>>

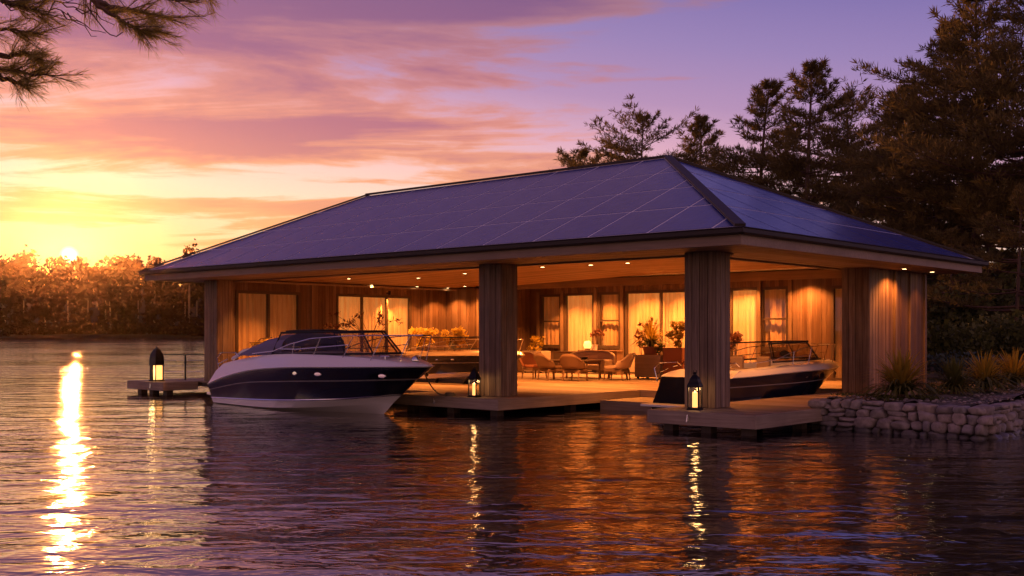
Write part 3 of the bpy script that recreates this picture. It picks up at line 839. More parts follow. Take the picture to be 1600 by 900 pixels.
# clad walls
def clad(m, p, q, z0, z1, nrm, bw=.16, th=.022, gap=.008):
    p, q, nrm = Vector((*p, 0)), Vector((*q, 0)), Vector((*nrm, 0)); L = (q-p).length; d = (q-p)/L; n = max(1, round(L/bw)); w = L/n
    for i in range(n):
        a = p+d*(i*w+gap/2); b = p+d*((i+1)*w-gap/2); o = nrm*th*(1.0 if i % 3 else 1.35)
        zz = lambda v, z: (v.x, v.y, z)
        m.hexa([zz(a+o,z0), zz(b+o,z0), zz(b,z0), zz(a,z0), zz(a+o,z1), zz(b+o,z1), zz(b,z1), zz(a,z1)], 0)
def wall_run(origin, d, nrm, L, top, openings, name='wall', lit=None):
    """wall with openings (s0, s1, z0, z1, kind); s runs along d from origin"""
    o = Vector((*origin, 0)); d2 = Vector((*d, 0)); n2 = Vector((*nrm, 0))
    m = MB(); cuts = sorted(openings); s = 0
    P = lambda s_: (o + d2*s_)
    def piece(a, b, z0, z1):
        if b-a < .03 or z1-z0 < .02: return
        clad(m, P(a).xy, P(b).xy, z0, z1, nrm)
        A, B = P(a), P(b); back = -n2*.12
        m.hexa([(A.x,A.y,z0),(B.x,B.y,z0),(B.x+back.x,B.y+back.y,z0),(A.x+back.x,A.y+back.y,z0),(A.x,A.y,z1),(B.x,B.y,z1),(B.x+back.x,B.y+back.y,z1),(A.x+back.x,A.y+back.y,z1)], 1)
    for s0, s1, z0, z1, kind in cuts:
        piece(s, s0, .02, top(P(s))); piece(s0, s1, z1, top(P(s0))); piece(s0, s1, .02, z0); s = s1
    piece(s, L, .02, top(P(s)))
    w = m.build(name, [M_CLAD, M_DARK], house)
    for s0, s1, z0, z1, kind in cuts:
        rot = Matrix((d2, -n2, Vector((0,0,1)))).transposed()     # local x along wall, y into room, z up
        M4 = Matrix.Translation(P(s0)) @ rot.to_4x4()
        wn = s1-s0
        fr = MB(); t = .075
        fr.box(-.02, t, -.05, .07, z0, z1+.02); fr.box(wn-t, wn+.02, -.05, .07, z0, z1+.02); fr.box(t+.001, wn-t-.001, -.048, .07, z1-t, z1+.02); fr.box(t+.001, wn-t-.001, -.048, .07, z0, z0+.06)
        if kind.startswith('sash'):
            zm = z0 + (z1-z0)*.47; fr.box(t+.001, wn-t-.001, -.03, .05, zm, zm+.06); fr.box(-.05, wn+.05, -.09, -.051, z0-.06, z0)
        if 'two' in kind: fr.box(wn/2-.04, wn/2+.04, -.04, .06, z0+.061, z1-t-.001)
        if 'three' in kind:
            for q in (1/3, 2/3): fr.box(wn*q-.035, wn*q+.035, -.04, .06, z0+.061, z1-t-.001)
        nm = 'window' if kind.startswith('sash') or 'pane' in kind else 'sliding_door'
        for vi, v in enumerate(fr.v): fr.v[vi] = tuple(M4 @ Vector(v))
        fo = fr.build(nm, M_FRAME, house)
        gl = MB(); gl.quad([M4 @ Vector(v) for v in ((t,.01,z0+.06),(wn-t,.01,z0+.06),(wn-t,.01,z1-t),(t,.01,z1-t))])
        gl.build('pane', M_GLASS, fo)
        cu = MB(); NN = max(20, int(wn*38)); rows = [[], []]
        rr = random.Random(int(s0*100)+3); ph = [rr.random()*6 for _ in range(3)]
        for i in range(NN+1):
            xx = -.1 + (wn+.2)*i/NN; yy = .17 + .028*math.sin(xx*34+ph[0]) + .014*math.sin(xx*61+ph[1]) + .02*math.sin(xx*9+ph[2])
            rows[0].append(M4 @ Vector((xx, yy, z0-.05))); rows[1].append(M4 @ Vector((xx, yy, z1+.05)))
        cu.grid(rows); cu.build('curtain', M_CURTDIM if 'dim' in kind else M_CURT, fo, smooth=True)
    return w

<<

**Directive**. Quote in full the listing given above; the images are to be left out.

**The result**.
Write part 3 of the bpy script that recreates this picture. It picks up at line 839. More parts follow. Take the picture to be 1600 by 900 pixels.
# clad walls
def clad(m, p, q, z0, z1, nrm, bw=.16, th=.022, gap=.008):
    p, q, nrm = Vector((*p, 0)), Vector((*q, 0)), Vector((*nrm, 0)); L = (q-p).length; d = (q-p)/L; n = max(1, round(L/bw)); w = L/n
    for i in range(n):
        a = p+d*(i*w+gap/2); b = p+d*((i+1)*w-gap/2); o = nrm*th*(1.0 if i % 3 else 1.35)
        zz = lambda v, z: (v.x, v.y, z)
        m.hexa([zz(a+o,z0), zz(b+o,z0), zz(b,z0), zz(a,z0), zz(a+o,z1), zz(b+o,z1), zz(b,z1), zz(a,z1)], 0)
def wall_run(origin, d, nrm, L, top, openings, name='wall', lit=None):
    """wall with openings (s0, s1, z0, z1, kind); s runs along d from origin"""
    o = Vector((*origin, 0)); d2 = Vector((*d, 0)); n2 = Vector((*nrm, 0))
    m = MB(); cuts = sorted(openings); s = 0
    P = lambda s_: (o + d2*s_)
    def piece(a, b, z0, z1):
        if b-a < .03 or z1-z0 < .02: return
        clad(m, P(a).xy, P(b).xy, z0, z1, nrm)
        A, B = P(a), P(b); back = -n2*.12
        m.hexa([(A.x,A.y,z0),(B.x,B.y,z0),(B.x+back.x,B.y+back.y,z0),(A.x+back.x,A.y+back.y,z0),(A.x,A.y,z1),(B.x,B.y,z1),(B.x+back.x,B.y+back.y,z1),(A.x+back.x,A.y+back.y,z1)], 1)
    for s0, s1, z0, z1, kind in cuts:
        piece(s, s0, .02, top(P(s))); piece(s0, s1, z1, top(P(s0))); piece(s0, s1, .02, z0); s = s1
    piece(s, L, .02, top(P(s)))
    w = m.build(name, [M_CLAD, M_DARK], house)
    for s0, s1, z0, z1, kind in cuts:
        rot = Matrix((d2, -n2, Vector((0,0,1)))).transposed()     # local x along wall, y into room, z up
        M4 = Matrix.Translation(P(s0)) @ rot.to_4x4()
        wn = s1-s0
        fr = MB(); t = .075
        fr.box(-.02, t, -.05, .07, z0, z1+.02); fr.box(wn-t, wn+.02, -.05, .07, z0, z1+.02); fr.box(t+.001, wn-t-.001, -.048, .07, z1-t, z1+.02); fr.box(t+.001, wn-t-.001, -.048, .07, z0, z0+.06)
        if kind.startswith('sash'):
            zm = z0 + (z1-z0)*.47; fr.box(t+.001, wn-t-.001, -.03, .05, zm, zm+.06); fr.box(-.05, wn+.05, -.09, -.051, z0-.06, z0)
        if 'two' in kind: fr.box(wn/2-.04, wn/2+.04, -.04, .06, z0+.061, z1-t-.001)
        if 'three' in kind:
            for q in (1/3, 2/3): fr.box(wn*q-.035, wn*q+.035, -.04, .06, z0+.061, z1-t-.001)
        nm = 'window' if kind.startswith('sash') or 'pane' in kind else 'sliding_door'
        for vi, v in enumerate(fr.v): fr.v[vi] = tuple(M4 @ Vector(v))
        fo = fr.build(nm, M_FRAME, house)
        gl = MB(); gl.quad([M4 @ Vector(v) for v in ((t,.01,z0+.06),(wn-t,.01,z0+.06),(wn-t,.01,z1-t),(t,.01,z1-t))])
        gl.build('pane', M_GLASS, fo)
        cu = MB(); NN = max(20, int(wn*38)); rows = [[], []]
        rr = random.Random(int(s0*100)+3); ph = [rr.random()*6 for _ in range(3)]
        for i in range(NN+1):
            xx = -.1 + (wn+.2)*i/NN; yy = .17 + .028*math.sin(xx*34+ph[0]) + .014*math.sin(xx*61+ph[1]) + .02*math.sin(xx*9+ph[2])
            rows[0].append(M4 @ Vector((xx, yy, z0-.05))); rows[1].append(M4 @ Vector((xx, yy, z1+.05)))
        cu.grid(rows); cu.build('curtain', M_CURTDIM if 'dim' in kind else M_CURT, fo, smooth=True)
    return w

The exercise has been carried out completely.